The word time has the word “emit” in it: times emits history of people and things, the being and non-being of things, and invokes to emits our feelings about these things.

Suspend or suspension shares the root word with suspense. When we hear something that emits that sense of timelessness, that stillness, when we entertain imaginally our memories of our loved ones who have passed on before us, we are is a mode of suspension on the bridge or suspense—as we go from here to there and back again.

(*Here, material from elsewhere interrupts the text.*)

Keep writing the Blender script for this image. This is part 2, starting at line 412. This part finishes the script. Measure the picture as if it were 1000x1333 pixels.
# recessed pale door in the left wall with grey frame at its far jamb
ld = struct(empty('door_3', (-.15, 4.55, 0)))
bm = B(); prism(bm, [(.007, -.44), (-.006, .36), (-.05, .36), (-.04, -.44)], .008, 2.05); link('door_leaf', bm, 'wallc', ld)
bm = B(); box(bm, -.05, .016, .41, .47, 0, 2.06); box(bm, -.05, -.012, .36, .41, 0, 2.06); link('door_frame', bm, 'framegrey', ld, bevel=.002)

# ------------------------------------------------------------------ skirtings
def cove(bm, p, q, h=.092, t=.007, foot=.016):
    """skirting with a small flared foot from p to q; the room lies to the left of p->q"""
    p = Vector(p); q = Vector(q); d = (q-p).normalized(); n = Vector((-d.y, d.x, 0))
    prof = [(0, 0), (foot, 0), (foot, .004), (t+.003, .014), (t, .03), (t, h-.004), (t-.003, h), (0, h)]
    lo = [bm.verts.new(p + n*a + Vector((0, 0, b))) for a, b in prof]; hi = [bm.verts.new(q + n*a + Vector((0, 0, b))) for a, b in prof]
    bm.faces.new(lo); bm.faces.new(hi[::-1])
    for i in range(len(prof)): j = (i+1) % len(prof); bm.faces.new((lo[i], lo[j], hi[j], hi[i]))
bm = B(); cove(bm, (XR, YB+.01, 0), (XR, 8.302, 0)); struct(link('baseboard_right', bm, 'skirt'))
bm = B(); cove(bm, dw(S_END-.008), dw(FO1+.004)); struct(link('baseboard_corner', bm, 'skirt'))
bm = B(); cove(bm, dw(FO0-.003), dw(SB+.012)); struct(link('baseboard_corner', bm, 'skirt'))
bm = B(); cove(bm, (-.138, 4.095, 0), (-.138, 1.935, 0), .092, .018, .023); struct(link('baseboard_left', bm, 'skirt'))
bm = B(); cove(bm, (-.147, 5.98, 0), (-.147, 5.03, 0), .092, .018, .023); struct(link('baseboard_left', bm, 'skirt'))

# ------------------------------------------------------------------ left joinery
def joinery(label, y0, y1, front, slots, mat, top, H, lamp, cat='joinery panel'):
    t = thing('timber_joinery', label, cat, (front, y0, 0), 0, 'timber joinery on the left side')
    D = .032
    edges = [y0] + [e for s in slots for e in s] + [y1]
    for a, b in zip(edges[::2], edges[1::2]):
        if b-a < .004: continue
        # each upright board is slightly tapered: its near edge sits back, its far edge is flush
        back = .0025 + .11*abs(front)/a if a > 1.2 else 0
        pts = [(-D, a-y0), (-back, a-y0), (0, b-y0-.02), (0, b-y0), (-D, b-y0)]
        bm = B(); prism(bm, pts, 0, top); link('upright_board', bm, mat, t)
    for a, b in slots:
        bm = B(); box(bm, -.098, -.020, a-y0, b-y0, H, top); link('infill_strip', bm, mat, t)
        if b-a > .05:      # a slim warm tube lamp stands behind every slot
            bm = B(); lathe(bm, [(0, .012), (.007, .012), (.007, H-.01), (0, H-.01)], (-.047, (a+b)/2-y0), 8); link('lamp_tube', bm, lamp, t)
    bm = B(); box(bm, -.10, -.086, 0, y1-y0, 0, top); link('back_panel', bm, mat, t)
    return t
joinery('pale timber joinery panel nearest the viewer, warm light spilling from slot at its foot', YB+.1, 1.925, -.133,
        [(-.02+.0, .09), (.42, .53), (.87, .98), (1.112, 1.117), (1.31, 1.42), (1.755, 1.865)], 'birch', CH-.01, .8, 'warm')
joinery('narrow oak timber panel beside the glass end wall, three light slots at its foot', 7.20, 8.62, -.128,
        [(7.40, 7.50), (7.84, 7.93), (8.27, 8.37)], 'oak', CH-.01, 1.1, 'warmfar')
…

I included the Buddhist quotes above not because I think this experience is only Buddhist, but just because I liked some of the descriptions used to explain that sense of timeless moments and bridging gaps of here to there. I think about the universality of these still moments as part of the human experience (and I think animals have these too, like in that moment that they are playing with a favorite toy and hear the word “vet” and freeze for a moment before dashing off to hide, or in that moment that a deer hears a tree branch snap when it stands up alert ready to run out from under the tree. I wonder about symbols in various myths/religions that demonstrate that suspension in time between here and there, such as Christ hanging in suspended animation on the cross and the cross being even in the shape of the four directions and then he is said to have ascended upward into heaven, transcending that pain of the crucifixion. I am also thinking of various myths about trees and hanging, such as the Hanged Man of the Tarot, or Odin hanging on the tree in Norse Myth.

A few years back, I wrote a paper on The Dance of the Sugar Plum Fairy that involved notions of time and transcendence that was published in a depth psychology journal. I will share it in the forum where we can share our own work–it is timely now in this holiday season also for those who love The Nutcracker.